While this is going on, teachers cannot say “no you can’t do that” because it is not against the ACT rules; therefore administrators at NHS always stress to kids that regardless if they are striving for a four year-round or a tech-bound, student should target an 18 or higher because it will raise opportunity as chances in getting into an institution.

Why has this not been prevented?

Teachers or administrators cannot do anything about speed racing, but many teachers and administrators try to tell groups of students who are career-bound that it may be worth it later.

For example, Kachur said that he cautions kids: “Maybe for the 18-year-old you right now, yeah, the ACT probably doesn’t mean much, but I fear if you are turning 23 and saying that this job isn’t working out; I want to get my bachelor’s degree or associates in something now.”  That ACT score, if used, is going to be the one someone would use for admissions later.

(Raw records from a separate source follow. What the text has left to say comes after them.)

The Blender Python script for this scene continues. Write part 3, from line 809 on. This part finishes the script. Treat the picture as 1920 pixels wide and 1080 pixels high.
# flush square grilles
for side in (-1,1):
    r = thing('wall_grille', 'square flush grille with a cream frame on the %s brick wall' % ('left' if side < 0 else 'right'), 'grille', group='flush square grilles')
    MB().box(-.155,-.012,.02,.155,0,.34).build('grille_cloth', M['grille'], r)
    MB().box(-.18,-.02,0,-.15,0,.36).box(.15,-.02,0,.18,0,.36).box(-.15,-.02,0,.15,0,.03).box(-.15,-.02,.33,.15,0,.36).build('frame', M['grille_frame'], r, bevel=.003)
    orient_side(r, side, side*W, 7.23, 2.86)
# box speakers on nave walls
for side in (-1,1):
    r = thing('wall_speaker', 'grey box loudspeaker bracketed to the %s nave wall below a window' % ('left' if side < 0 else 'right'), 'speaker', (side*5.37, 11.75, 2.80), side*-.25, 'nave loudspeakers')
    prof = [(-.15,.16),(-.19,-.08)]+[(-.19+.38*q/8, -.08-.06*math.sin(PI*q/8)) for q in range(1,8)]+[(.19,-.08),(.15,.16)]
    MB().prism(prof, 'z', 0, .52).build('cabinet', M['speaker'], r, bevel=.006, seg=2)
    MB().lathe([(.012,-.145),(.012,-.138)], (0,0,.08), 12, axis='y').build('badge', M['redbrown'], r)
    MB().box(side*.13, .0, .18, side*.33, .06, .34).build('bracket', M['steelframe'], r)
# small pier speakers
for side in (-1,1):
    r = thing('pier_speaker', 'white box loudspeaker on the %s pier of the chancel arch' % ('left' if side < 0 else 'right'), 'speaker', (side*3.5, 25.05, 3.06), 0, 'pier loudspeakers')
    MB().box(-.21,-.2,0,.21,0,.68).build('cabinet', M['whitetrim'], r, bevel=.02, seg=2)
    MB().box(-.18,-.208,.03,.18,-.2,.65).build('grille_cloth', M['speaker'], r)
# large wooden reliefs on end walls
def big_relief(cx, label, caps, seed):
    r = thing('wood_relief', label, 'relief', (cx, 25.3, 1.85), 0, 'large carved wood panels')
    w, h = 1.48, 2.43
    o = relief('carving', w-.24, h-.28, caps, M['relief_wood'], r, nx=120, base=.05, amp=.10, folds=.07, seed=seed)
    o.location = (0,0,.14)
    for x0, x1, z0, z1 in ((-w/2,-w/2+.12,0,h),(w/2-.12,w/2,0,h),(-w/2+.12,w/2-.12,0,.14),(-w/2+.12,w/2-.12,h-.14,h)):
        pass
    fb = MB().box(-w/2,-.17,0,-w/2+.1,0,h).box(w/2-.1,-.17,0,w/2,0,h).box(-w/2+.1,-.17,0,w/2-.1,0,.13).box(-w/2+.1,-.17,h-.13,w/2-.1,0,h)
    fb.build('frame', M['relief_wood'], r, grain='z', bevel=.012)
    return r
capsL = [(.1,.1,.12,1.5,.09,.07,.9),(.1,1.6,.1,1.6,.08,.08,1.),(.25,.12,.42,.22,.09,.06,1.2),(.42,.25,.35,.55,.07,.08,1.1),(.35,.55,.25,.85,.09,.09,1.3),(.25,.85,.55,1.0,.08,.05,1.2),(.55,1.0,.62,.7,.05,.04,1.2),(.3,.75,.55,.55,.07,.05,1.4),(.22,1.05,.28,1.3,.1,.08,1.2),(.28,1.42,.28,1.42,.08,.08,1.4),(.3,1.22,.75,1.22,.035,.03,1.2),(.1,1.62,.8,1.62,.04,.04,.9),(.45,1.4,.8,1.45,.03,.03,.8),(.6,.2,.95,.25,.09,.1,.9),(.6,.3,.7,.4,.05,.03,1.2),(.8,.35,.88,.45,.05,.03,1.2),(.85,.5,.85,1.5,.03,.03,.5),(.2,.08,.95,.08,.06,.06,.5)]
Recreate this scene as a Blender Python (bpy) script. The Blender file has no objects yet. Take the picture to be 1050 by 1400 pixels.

If that score is low to the point no school is going to accept, the only other options are to retake, which costs time and money.

Currently, with all of the juniors added to the ACT populus pool — with some who do not care about there scores — NHS continues to stay neck and neck with the other schools around.

Looking at the average of the different schools, The Post-Crescent features, in the Fox Valley area NHS ties with Hortonville High School with a score of 20.9 when over by Kimberly areas they fall short with a 20.4 and then Little Chute with a 20.2.

While NHS holds a good spot in the Fox Valley, where would they stand in the state?

NHS may have an excellent local school score of a 20.9, its state standard is a 19.8 shown by state graphs.

Although many question how NHS holds this average?

Reading specialist Melissa Binsfeld helps her students prepare for the ACT. Binsfeld works with teachers, and teams of students to provide the same awareness and practice as is offered during the ACT Prep workshops, but does so during the school day, as teachers request her support.

It comes down to how NHS helps prepare their juniors.  Binsfeld explained the process of the sessions that NHS prepares.

She highlighted that NHS juniors could participate in a two-week long session. Studying courses like math, science, reading, English and writing are available.

Additionally, NHS offers sample ACTs for students; where after they get their results, they correct what is wrong. It is shown that when students correct what is wrong, it helps them find the skills they are missing to succeed in that area, where teachers provide them to get help in those specific areas.

Curiously, many people wonder if reading is a huge part behind a solid ACT score that Binsfeld as a reading specialist helped answer.

She emphasized that reading skills are fundamental when taking the ACTs because reading is involved in the science, math, English and reading tests. The best way for students to prepare for the test is to read!

As students learn, they build stamina, vocabulary understanding, and fluency. All necessary skills to aid with comprehension. She went on to list the different abilities the reading test measures as drawing logical inferences/conclusions, determining word and phrase meanings, analyzing text structure, and 15 other powers that it helps as well.